* TASK REQUIREMENTS *
Everything from the first line of the records below through the line containing "SC.camera = camo" is to be retyped exactly; leave out the rest.

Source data
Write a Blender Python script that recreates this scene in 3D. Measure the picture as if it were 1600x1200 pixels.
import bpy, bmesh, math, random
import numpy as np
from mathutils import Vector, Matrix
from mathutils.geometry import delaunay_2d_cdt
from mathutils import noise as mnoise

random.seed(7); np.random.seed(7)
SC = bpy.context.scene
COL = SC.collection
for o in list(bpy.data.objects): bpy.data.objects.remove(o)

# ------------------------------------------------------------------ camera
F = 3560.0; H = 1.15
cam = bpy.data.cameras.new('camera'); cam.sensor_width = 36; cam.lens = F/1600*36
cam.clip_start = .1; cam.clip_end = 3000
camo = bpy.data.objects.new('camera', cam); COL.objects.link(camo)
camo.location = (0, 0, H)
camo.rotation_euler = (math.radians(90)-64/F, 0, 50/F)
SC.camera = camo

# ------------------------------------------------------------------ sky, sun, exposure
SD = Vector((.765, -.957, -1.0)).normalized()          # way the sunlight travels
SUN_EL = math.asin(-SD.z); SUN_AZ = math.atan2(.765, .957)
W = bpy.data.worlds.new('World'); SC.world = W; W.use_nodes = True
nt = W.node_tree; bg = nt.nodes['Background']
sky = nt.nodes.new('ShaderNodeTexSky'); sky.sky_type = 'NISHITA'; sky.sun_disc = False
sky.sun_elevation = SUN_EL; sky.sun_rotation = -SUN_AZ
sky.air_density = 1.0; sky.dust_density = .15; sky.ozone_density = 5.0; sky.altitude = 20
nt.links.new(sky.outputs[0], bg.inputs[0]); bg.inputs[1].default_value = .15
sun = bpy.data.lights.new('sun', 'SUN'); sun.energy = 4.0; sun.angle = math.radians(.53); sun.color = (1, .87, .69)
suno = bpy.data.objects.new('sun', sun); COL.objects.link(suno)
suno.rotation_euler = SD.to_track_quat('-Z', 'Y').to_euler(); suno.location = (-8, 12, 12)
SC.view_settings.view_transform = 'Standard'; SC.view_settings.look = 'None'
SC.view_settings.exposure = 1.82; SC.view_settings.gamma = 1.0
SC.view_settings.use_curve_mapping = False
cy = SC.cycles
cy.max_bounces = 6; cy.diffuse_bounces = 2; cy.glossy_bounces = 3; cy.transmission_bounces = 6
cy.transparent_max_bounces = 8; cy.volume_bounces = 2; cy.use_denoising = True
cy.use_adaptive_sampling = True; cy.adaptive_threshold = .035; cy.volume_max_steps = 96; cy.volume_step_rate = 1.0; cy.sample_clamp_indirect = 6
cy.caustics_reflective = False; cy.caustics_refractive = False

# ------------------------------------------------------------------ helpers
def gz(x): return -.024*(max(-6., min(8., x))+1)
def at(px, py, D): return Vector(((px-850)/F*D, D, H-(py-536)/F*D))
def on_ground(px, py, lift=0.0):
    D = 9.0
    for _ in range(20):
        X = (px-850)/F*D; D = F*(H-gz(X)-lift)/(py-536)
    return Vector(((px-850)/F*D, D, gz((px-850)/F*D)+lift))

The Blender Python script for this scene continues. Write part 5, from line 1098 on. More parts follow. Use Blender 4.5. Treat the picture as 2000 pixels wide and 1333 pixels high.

* COMPLETE RESPONSE *
Write a Blender Python script that recreates this scene in 3D. Measure the picture as if it were 1600x1200 pixels.
import bpy, bmesh, math, random
import numpy as np
from mathutils import Vector, Matrix
from mathutils.geometry import delaunay_2d_cdt
from mathutils import noise as mnoise

random.seed(7); np.random.seed(7)
SC = bpy.context.scene
COL = SC.collection
for o in list(bpy.data.objects): bpy.data.objects.remove(o)

# ------------------------------------------------------------------ camera
F = 3560.0; H = 1.15
cam = bpy.data.cameras.new('camera'); cam.sensor_width = 36; cam.lens = F/1600*36
cam.clip_start = .1; cam.clip_end = 3000
camo = bpy.data.objects.new('camera', cam); COL.objects.link(camo)
camo.location = (0, 0, H)
camo.rotation_euler = (math.radians(90)-64/F, 0, 50/F)
SC.camera = camo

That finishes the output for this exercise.